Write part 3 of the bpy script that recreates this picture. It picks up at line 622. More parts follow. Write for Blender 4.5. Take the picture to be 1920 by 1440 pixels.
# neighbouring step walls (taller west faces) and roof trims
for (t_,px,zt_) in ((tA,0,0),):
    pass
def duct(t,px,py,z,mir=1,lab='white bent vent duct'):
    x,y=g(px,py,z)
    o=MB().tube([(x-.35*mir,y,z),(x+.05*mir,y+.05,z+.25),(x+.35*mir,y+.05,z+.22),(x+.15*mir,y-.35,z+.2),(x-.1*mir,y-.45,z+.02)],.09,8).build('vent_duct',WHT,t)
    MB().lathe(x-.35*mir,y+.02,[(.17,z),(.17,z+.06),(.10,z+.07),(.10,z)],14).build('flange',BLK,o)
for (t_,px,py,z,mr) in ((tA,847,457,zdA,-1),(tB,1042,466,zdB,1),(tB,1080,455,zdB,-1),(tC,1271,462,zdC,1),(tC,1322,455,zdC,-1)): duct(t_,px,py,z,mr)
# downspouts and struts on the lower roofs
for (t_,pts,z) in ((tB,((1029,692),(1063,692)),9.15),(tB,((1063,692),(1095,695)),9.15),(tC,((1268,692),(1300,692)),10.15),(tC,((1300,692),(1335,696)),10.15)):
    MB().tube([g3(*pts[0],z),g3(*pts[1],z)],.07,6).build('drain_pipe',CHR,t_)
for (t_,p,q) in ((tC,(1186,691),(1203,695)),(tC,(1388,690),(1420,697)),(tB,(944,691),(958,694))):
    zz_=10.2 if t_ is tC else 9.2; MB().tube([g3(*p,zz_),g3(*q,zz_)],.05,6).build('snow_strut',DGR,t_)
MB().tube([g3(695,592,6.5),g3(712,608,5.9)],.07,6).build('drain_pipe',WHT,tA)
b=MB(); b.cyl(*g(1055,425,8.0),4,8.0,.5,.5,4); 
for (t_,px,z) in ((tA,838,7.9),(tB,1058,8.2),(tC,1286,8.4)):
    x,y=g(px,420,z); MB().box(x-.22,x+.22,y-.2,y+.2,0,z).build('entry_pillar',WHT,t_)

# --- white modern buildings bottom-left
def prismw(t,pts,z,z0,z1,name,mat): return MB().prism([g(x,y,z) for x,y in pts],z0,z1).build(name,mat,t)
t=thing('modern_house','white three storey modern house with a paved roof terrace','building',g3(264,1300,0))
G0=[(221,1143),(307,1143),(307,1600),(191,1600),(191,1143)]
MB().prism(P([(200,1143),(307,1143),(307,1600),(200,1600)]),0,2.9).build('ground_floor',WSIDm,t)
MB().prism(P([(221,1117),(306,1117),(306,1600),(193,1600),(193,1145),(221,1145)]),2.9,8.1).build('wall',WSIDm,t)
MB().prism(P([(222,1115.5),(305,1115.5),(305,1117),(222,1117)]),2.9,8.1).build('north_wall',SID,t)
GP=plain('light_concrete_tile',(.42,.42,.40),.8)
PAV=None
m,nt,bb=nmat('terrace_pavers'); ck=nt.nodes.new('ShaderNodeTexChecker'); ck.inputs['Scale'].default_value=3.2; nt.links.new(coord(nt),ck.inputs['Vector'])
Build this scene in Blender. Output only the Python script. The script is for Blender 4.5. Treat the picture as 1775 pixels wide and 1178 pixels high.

◆ Goal of the exercise ◆
Quote all the records. Keep every word exact.

◆ Task output ◆
Write part 3 of the bpy script that recreates this picture. It picks up at line 622. More parts follow. Write for Blender 4.5. Take the picture to be 1920 by 1440 pixels.
# neighbouring step walls (taller west faces) and roof trims
for (t_,px,zt_) in ((tA,0,0),):
    pass
def duct(t,px,py,z,mir=1,lab='white bent vent duct'):
    x,y=g(px,py,z)
    o=MB().tube([(x-.35*mir,y,z),(x+.05*mir,y+.05,z+.25),(x+.35*mir,y+.05,z+.22),(x+.15*mir,y-.35,z+.2),(x-.1*mir,y-.45,z+.02)],.09,8).build('vent_duct',WHT,t)
    MB().lathe(x-.35*mir,y+.02,[(.17,z),(.17,z+.06),(.10,z+.07),(.10,z)],14).build('flange',BLK,o)
for (t_,px,py,z,mr) in ((tA,847,457,zdA,-1),(tB,1042,466,zdB,1),(tB,1080,455,zdB,-1),(tC,1271,462,zdC,1),(tC,1322,455,zdC,-1)): duct(t_,px,py,z,mr)
# downspouts and struts on the lower roofs
for (t_,pts,z) in ((tB,((1029,692),(1063,692)),9.15),(tB,((1063,692),(1095,695)),9.15),(tC,((1268,692),(1300,692)),10.15),(tC,((1300,692),(1335,696)),10.15)):
    MB().tube([g3(*pts[0],z),g3(*pts[1],z)],.07,6).build('drain_pipe',CHR,t_)
for (t_,p,q) in ((tC,(1186,691),(1203,695)),(tC,(1388,690),(1420,697)),(tB,(944,691),(958,694))):
    zz_=10.2 if t_ is tC else 9.2; MB().tube([g3(*p,zz_),g3(*q,zz_)],.05,6).build('snow_strut',DGR,t_)
MB().tube([g3(695,592,6.5),g3(712,608,5.9)],.07,6).build('drain_pipe',WHT,tA)
b=MB(); b.cyl(*g(1055,425,8.0),4,8.0,.5,.5,4); 
for (t_,px,z) in ((tA,838,7.9),(tB,1058,8.2),(tC,1286,8.4)):
    x,y=g(px,420,z); MB().box(x-.22,x+.22,y-.2,y+.2,0,z).build('entry_pillar',WHT,t_)

# --- white modern buildings bottom-left
def prismw(t,pts,z,z0,z1,name,mat): return MB().prism([g(x,y,z) for x,y in pts],z0,z1).build(name,mat,t)
t=thing('modern_house','white three storey modern house with a paved roof terrace','building',g3(264,1300,0))
G0=[(221,1143),(307,1143),(307,1600),(191,1600),(191,1143)]
MB().prism(P([(200,1143),(307,1143),(307,1600),(200,1600)]),0,2.9).build('ground_floor',WSIDm,t)
MB().prism(P([(221,1117),(306,1117),(306,1600),(193,1600),(193,1145),(221,1145)]),2.9,8.1).build('wall',WSIDm,t)
MB().prism(P([(222,1115.5),(305,1115.5),(305,1117),(222,1117)]),2.9,8.1).build('north_wall',SID,t)
GP=plain('light_concrete_tile',(.42,.42,.40),.8)
PAV=None
m,nt,bb=nmat('terrace_pavers'); ck=nt.nodes.new('ShaderNodeTexChecker'); ck.inputs['Scale'].default_value=3.2; nt.links.new(coord(nt),ck.inputs['Vector'])
Build this scene in Blender. Output only the Python script. The script is for Blender 4.5. Treat the picture as 1775 pixels wide and 1178 pixels high.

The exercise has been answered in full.